__Task prompt__:
For each line below that includes the word "starting", make a copy.

__Data to use__:

---------------

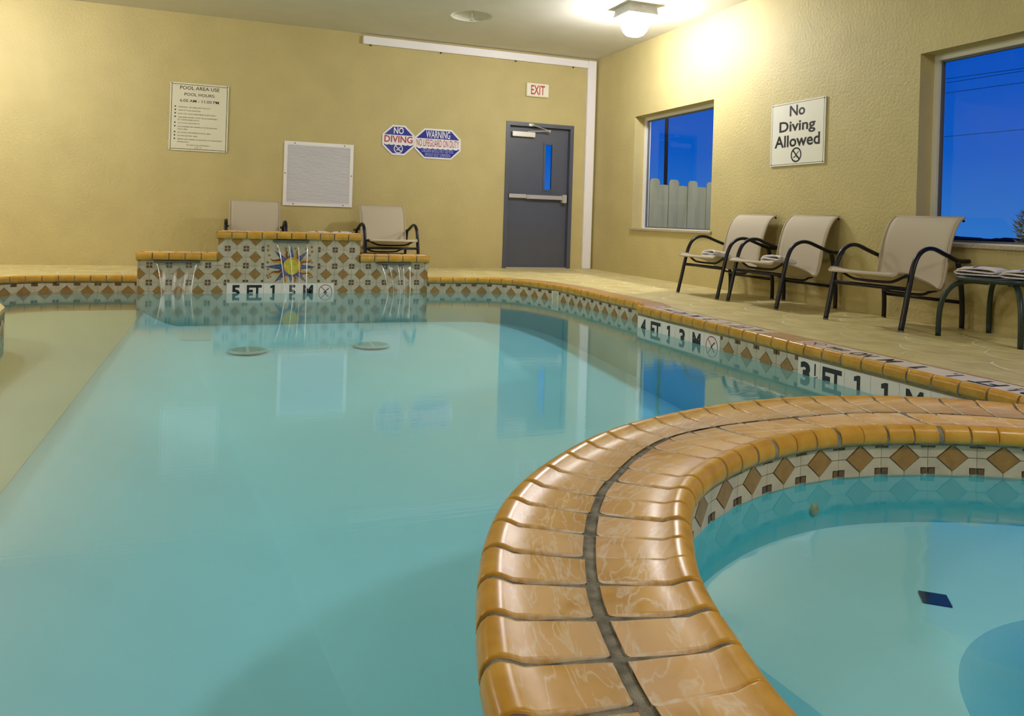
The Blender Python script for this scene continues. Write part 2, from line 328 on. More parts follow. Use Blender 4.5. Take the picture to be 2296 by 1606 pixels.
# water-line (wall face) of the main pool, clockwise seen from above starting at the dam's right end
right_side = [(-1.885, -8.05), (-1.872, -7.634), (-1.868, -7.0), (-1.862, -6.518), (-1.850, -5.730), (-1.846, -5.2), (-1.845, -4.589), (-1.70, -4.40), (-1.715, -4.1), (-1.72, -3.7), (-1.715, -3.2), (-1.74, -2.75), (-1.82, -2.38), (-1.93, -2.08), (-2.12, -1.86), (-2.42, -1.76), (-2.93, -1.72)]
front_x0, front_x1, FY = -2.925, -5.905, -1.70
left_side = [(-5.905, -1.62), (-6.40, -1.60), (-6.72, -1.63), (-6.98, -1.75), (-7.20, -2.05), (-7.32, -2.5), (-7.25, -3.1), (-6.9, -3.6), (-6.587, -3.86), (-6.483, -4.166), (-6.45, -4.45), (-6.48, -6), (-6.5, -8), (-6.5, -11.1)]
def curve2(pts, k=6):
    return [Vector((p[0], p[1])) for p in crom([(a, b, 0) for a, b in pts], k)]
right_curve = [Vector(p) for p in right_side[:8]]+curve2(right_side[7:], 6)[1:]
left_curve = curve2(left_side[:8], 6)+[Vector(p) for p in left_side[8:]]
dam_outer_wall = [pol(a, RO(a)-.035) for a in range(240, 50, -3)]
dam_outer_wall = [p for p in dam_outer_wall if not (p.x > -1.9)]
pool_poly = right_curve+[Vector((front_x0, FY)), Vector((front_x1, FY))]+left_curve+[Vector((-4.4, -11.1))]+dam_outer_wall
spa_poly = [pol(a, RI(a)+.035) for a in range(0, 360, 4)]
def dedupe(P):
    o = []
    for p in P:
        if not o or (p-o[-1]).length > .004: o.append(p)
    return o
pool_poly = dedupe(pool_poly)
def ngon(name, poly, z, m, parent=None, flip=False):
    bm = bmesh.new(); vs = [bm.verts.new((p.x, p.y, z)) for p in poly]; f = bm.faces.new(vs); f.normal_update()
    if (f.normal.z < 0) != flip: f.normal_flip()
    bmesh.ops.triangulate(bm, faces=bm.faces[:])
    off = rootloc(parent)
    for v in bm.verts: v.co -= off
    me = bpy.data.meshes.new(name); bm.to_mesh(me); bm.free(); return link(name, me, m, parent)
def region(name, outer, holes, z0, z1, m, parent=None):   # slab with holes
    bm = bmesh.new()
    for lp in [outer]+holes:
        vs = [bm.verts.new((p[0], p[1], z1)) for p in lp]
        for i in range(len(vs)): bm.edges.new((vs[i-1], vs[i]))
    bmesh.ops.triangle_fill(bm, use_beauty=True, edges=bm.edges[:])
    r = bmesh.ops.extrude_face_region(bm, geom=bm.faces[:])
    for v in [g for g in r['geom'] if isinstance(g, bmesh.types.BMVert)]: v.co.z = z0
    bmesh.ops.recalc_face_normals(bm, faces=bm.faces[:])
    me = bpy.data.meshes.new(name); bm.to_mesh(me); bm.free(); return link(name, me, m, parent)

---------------

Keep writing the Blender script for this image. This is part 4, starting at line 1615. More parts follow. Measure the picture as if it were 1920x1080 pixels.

---------------

__Task result__:
# water-line (wall face) of the main pool, clockwise seen from above starting at the dam's right end
Keep writing the Blender script for this image. This is part 4, starting at line 1615. More parts follow. Measure the picture as if it were 1920x1080 pixels.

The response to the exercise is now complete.